Canal History


Known in its day as, "the eighth wonder of the world," the Erie Canal remains one of America's best known and enduring icons. A marvel of nineteenth-century engineering, canal construction began in 1817. It followed a path already made popular by Americans heading west along the Mohawk River, through the Appalachian Mountains and then on to Lake Erie.

“Clinton’s Ditch”

Construction of the canal was a tremendous feat. Workers dug a ditch that stretched 363 miles. At 40 feet wide and four feet deep, it was built to weave through rocky hills and swamps and across rivers.

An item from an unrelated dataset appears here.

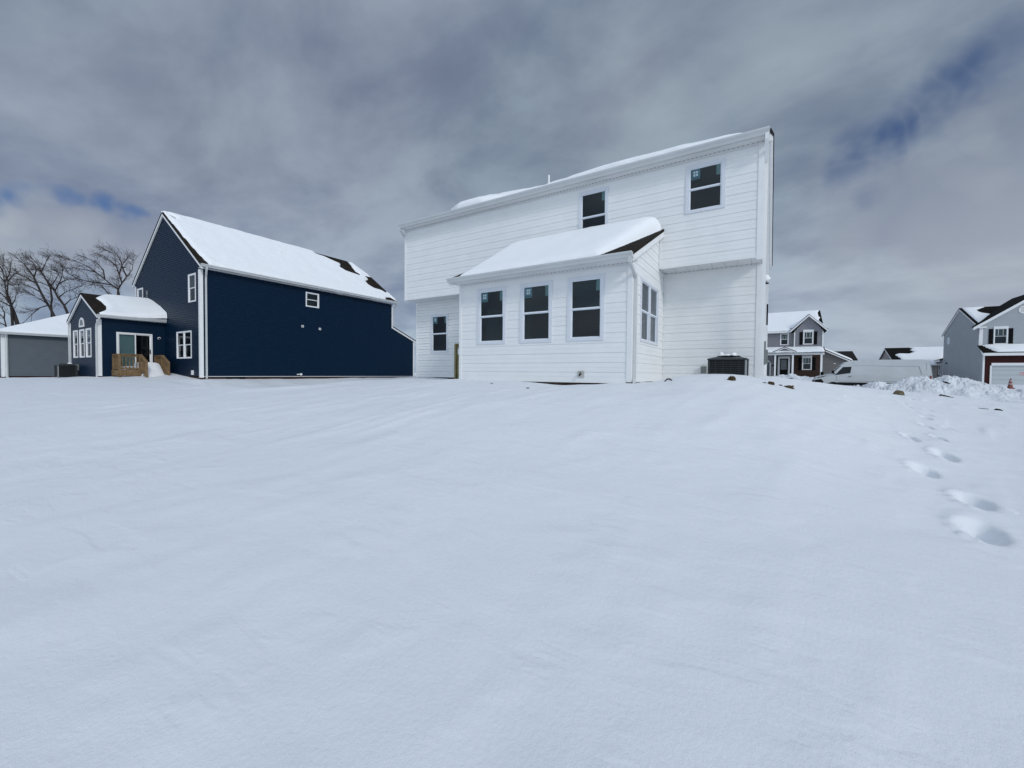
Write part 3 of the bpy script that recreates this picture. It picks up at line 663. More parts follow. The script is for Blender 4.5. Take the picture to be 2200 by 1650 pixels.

In addition, this ditch had to gradually rise more than 500 feet en route from the Hudson River to Lake Erie, using a series of locks. First ridiculed as "Clinton's Ditch," after New York Governor and canal proponent DeWitt Clinton, within months of opening in 1825, doubters were quickly silenced by the canal’s overwhelming success. By connecting east to west, the canal became an unprecedented engine of growth, spurring commerce and development and turning New York State into an economic powerhouse.

Transporting ideas and reforms

The success of the Eric Canal spurred additional waterways, connecting to the Oswego, Cayuga-Seneca, and Champlain canals. Dozens of towns and cities also sprung up to meet the human and commercial needs it created.

It is important to note that people, raw materials, and goods were not the only thing that traveled the canal. It became a means of transporting new ideas and social reforms, elevating Erie Canal towns to the national level and solidifying their role in historical movements including abolition of slavery and women's suffrage.

Rediscovering canal communities

Like any invention, the canal was eventually replaced by new technology in this case railroads and highways. Today, however, the canal and its communities are being rediscovered as a recreational path rich in history and natural beauty.

With the combined efforts of regional, state and federal entities, tourism and economic development efforts are attracting a growing number of visitors each year.

The Erie Canal was named a National Heritage Corridor in 2000, bringing additional investment and attention to this important attraction.

In 2014, the canal was listed on the National Register of Historic Places, marking it as America’s most iconic, influential and enduring waterway.